## THE EXERCISE:
Retype only what runs from the first line of the listing to the line holding "COL = scene.collection", both included. Do not retype the pictures.
*** DATA SEGMENT
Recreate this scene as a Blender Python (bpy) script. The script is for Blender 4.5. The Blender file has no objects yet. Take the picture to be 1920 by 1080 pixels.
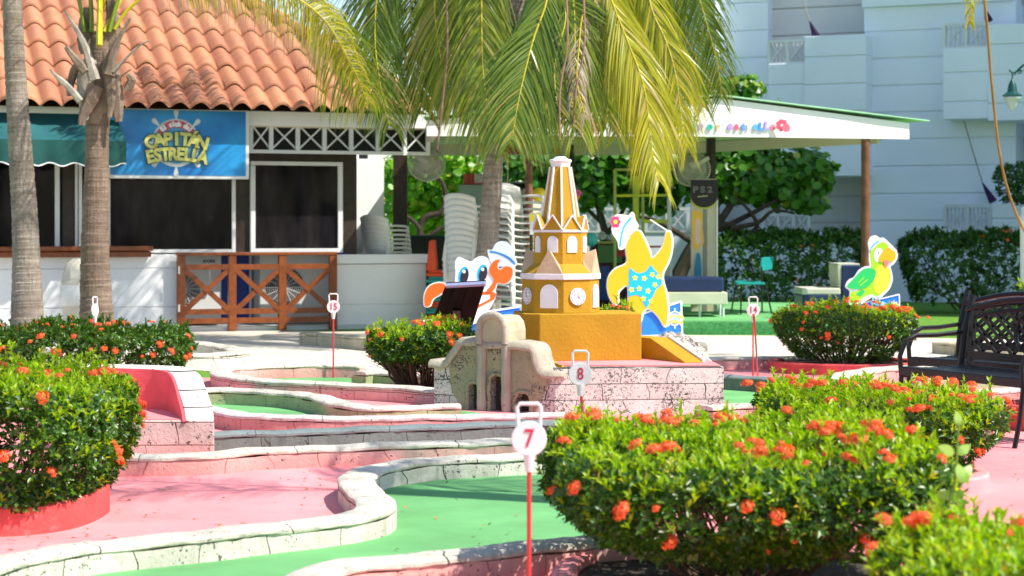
import bpy, bmesh, math, random
import numpy as np
from mathutils import Vector, Matrix
R = math.radians
random.seed(7)
RNG = np.random.default_rng(7)
scene = bpy.context.scene
COL = scene.collection

# ------------------------------------------------------------------ camera, world, sun
F_PX, CAM_H, HOR = 3600.0, 1.35, 430.0          # focal length in px of a 1920 px wide picture, eye height, horizon row
cam_d = bpy.data.cameras.new('camera'); cam = bpy.data.objects.new('camera', cam_d); COL.objects.link(cam)
cam.location = (0, 0, CAM_H); cam.rotation_euler = (R(90), 0, 0)
cam_d.sensor_width = 36; cam_d.lens = 36*F_PX/1920
cam_d.shift_y = -(540-HOR)/1920
cam_d.clip_end = 2000; cam_d.clip_start = .1
cam_d.dof.use_dof = True; cam_d.dof.focus_distance = 12.0; cam_d.dof.aperture_fstop = 4.0
scene.camera = cam
SUN = Vector((.905*math.cos(R(52)), -.425*math.cos(R(52)), math.sin(R(52)))).normalized()
w = bpy.data.worlds.new('World'); scene.world = w; w.use_nodes = True
nt = w.node_tree; nt.nodes.clear()
sky = nt.nodes.new('ShaderNodeTexSky'); sky.sky_type = 'NISHITA'; sky.sun_disc = False
sky.sun_elevation = R(52); sky.sun_rotation = math.atan2(SUN.x, SUN.y)
sky.air_density = 1.0; sky.dust_density = .6; sky.ozone_density = 1.0
bg = nt.nodes.new('ShaderNodeBackground'); bg.inputs[1].default_value = .145
wo = nt.nodes.new('ShaderNodeOutputWorld')
nt.links.new(sky.outputs[0], bg.inputs[0]); nt.links.new(bg.outputs[0], wo.inputs[0])
sd = bpy.data.lights.new('sun', 'SUN'); sd.energy = 5.0; sd.angle = R(.5); sd.color = (1, .945, .85)
so = bpy.data.objects.new('sun', sd); COL.objects.link(so)
so.rotation_euler = SUN.to_track_quat('Z', 'Y').to_euler()
scene.view_settings.view_transform = 'Standard'; scene.view_settings.look = 'None'
scene.view_settings.exposure = .53; scene.view_settings.gamma = 1
scene.view_settings.use_curve_mapping = False

def P(px, py, Y): return Vector(((px-960)*Y/F_PX, Y, CAM_H-(py-HOR)*Y/F_PX))
def G(px, py, z=0.0):
    Y = F_PX*(CAM_H-z)/(py-HOR); return P(px, py, Y)

# ------------------------------------------------------------------ materials
MATS = {}
def newmat(name):
    m = bpy.data.materials.new(name); m.use_nodes = True
    nt = m.node_tree; b = nt.nodes['Principled BSDF']; return m, nt, b
def N(nt, t, **kw):
    n = nt.nodes.new(t)
    for k, v in kw.items():
        if k.startswith('_'): setattr(n, k[1:], v)
        else: n.inputs[k.replace('0', ' ')].default_value = v
    return n
def mixc(nt, fac, a, b, mode='MIX'):
    m = nt.nodes.new('ShaderNodeMix'); m.data_type = 'RGBA'; m.blend_type = mode
    for i, v in ((0, fac), (6, a), (7, b)):
        if hasattr(v, 'is_linked') or isinstance(v, bpy.types.NodeSocket): nt.links.new(v, m.inputs[i])
        else: m.inputs[i].default_value = v if i == 0 else (*v[:3], 1)
    return m.outputs[2]
def ramp(nt, src, a, b, ca=0.0, cb=1.0):
    r = nt.nodes.new('ShaderNodeMapRange'); r.inputs[1].default_value = a; r.inputs[2].default_value = b
    r.inputs[3].default_value = ca; r.inputs[4].default_value = cb; nt.links.new(src, r.inputs[0]); return r.outputs[0]
def mul(nt, a, b, op='MULTIPLY'):
    m = nt.nodes.new('ShaderNodeMath'); m.operation = op
    for i, v in ((0, a), (1, b)):
        if isinstance(v, bpy.types.NodeSocket): nt.links.new(v, m.inputs[i])
        else: m.inputs[i].default_value = v
    return m.outputs[0]
def noise(nt, vec, scale, detail=4, rough=.6):
    n = nt.nodes.new('ShaderNodeTexNoise'); n.inputs['Scale'].default_value = scale
    n.inputs['Detail'].default_value = detail; n.inputs['Roughness'].default_value = rough
    nt.links.new(vec, n.inputs['Vector']); return n.outputs['Fac']
def bump(nt, b, h, strength=.3, dist=.01):
    n = nt.nodes.new('ShaderNodeBump'); n.inputs['Strength'].default_value = strength; n.inputs['Distance'].default_value = dist
    nt.links.new(h, n.inputs['Height']); nt.links.new(n.outputs[0], b.inputs['Normal'])
def pos(nt): return nt.nodes.new('ShaderNodeNewGeometry').outputs['Position']
def mat(name, col, rough=.6, var=.12, scale=3, bs=.15, bscale=60, metal=0.0, spec=.4, dirt=0, dirtcol=(.12, .11, .09)):
    if name in MATS: return MATS[name]
    m, nt, b = newmat(name); p = pos(nt)
    f = noise(nt, p, scale); dark = [c*(1-var) for c in col]; light = [min(1, c*(1+var)) for c in col]
    c = mixc(nt, ramp(nt, f, .3, .7), dark, light)
    if dirt:
        d = noise(nt, p, scale*2.3, 8, .75); c = mixc(nt, ramp(nt, d, .58, .75, 0, dirt), c, dirtcol)
    nt.links.new(c, b.inputs['Base Color'])
    rr = ramp(nt, noise(nt, p, scale*4), .2, .8, max(0, rough-.1), min(1, rough+.1)); nt.links.new(rr, b.inputs['Roughness'])
    b.inputs['Metallic'].default_value = metal; b.inputs['Specular IOR Level'].default_value = spec
    if bs: bump(nt, b, noise(nt, p, bscale, 5), bs, .01)
    MATS[name] = m; return m
def coral(name, base, pits=.5, spray=None, brick=None, stain=(.22, .22, .17), stainamt=.45, spray_h=.07, pitscale=62, uv=True):
    """porous coral stone: dark pits, weather stains, block joints, paint overspray near the foot"""
    m, nt, b = newmat(name); p = pos(nt)
    mp = nt.nodes.new('ShaderNodeMapping'); mp.inputs['Scale'].default_value = (1, 1, 1.0); nt.links.new(p, mp.inputs[0]); q = mp.outputs[0]
    c = mixc(nt, ramp(nt, noise(nt, q, 5, 6), .3, .7), [x*.86 for x in base], [min(.95, x*1.1) for x in base])
    st = ramp(nt, noise(nt, q, 3.2, 8, .7), .5, .72, 0, stainamt); c = mixc(nt, st, c, stain)
    ms = nt.nodes.new('ShaderNodeMapping'); ms.inputs['Scale'].default_value = (16, 16, 1.3); nt.links.new(p, ms.inputs[0])
    c = mixc(nt, ramp(nt, noise(nt, ms.outputs[0], 1.4, 6, .7), .52, .7, 0, stainamt*.9), c, stain)
    # per block tint and joints
    if uv: t = nt.nodes.new('ShaderNodeUVMap').outputs[0]
    else:
        sp_ = nt.nodes.new('ShaderNodeSeparateXYZ'); nt.links.new(p, sp_.inputs[0]); cb2 = nt.nodes.new('ShaderNodeCombineXYZ')
        nt.links.new(mul(nt, sp_.outputs[0], mul(nt, sp_.outputs[1], .35), 'ADD'), cb2.inputs[0]); nt.links.new(sp_.outputs[2], cb2.inputs[1]); t = cb2.outputs[0]
    bw, bh = brick or (.33, 30)
    br = nt.nodes.new('ShaderNodeTexBrick'); br.inputs['Scale'].default_value = 1
    br.inputs['Brick Width'].default_value = bw; br.inputs['Row Height'].default_value = bh
    br.inputs['Mortar Size'].default_value = .0035; br.inputs['Mortar Smooth'].default_value = .4
    br.inputs['Color1'].default_value = (.86, .86, .84, 1); br.inputs['Color2'].default_value = (1, 1, 1, 1)
    wob_ = nt.nodes.new('ShaderNodeTexNoise'); wob_.inputs['Scale'].default_value = 2.3; nt.links.new(p, wob_.inputs['Vector'])
    av = nt.nodes.new('ShaderNodeVectorMath'); av.operation = 'MULTIPLY_ADD'; nt.links.new(wob_.outputs['Color'], av.inputs[0]); av.inputs[1].default_value = (.35, .012, 0); nt.links.new(t, av.inputs[2]); nt.links.new(av.outputs[0], br.inputs['Vector'])
    c = mixc(nt, 1, c, br.outputs['Color'], 'MULTIPLY')
    c = mixc(nt, mul(nt, br.outputs['Fac'], .3), c, (.2, .18, .15))
    g2 = noise(nt, q, 11, 9, .75); c = mixc(nt, ramp(nt, g2, .56, .68, 0, .55), c, [x*.42 for x in base])
    if spray:
        z = nt.nodes.new('ShaderNodeSeparateXYZ'); nt.links.new(p, z.inputs[0])
        zz = mul(nt, z.outputs[2], mul(nt, noise(nt, q, 8, 5), .06), 'SUBTRACT')
        c = mixc(nt, ramp(nt, zz, -.03, spray_h, .75, .12), c, spray)
    # pits
    n1 = mul(nt, mul(nt, noise(nt, q, pitscale, 3, .55), .62), mul(nt, noise(nt, q, pitscale*.42, 2, .5), .38), 'ADD'); patch = noise(nt, q, 4.5, 3)
    thr = mul(nt, n1, ramp(nt, patch, .35, .65, -.075, .045), 'ADD')
    pit = ramp(nt, thr, .665-.12*pits, .70-.12*pits)
    c = mixc(nt, mul(nt, pit, .85), c, (.05, .045, .04))
    nt.links.new(c, b.inputs['Base Color']); b.inputs['Roughness'].default_value = .92; b.inputs['Specular IOR Level'].default_value = .15
    h = mul(nt, noise(nt, q, 40, 6, .7), mul(nt, pit, 1.2), 'SUBTRACT')
    h = mul(nt, h, mul(nt, br.outputs['Fac'], 1.0), 'SUBTRACT'); bump(nt, b, h, .55, .012)
    MATS[name] = m; return m
def leafmat(name, c1, c2, c3=None, f3=.9, trans=.35, rough=.4, spec=.5):
    """leaf: colour varies leaf by leaf (random per island), some light shines through"""
    m, nt, b = newmat(name)
    g = nt.nodes.new('ShaderNodeNewGeometry'); r = g.outputs['Random Per Island']
    c = mixc(nt, ramp(nt, r, 0, 1), c1, c2)
    if c3: c = mixc(nt, ramp(nt, r, f3, min(1, f3+.04)), c, c3)
    nt.links.new(c, b.inputs['Base Color']); b.inputs['Roughness'].default_value = rough; b.inputs['Specular IOR Level'].default_value = spec
    t = nt.nodes.new('ShaderNodeBsdfTranslucent'); hs = nt.nodes.new('ShaderNodeHueSaturation')
    hs.inputs['Saturation'].default_value = 1.1; hs.inputs['Value'].default_value = 1.5; nt.links.new(c, hs.inputs['Color']); nt.links.new(hs.outputs[0], t.inputs[0])
    mx = nt.nodes.new('ShaderNodeMixShader'); mx.inputs[0].default_value = trans
    nt.links.new(b.outputs[0], mx.inputs[1]); nt.links.new(t.outputs[0], mx.inputs[2])
    nt.links.new(mx.outputs[0], nt.nodes['Material Output'].inputs[0]); MATS[name] = m; return m
def flat(name, col, rough=.45): return mat(name, col, rough, .04, 2, .02, 20)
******
## OUTPUT BELOW:
Recreate this scene as a Blender Python (bpy) script. The script is for Blender 4.5. The Blender file has no objects yet. Take the picture to be 1920 by 1080 pixels.
import bpy, bmesh, math, random
import numpy as np
from mathutils import Vector, Matrix
R = math.radians
random.seed(7)
RNG = np.random.default_rng(7)
scene = bpy.context.scene
COL = scene.collection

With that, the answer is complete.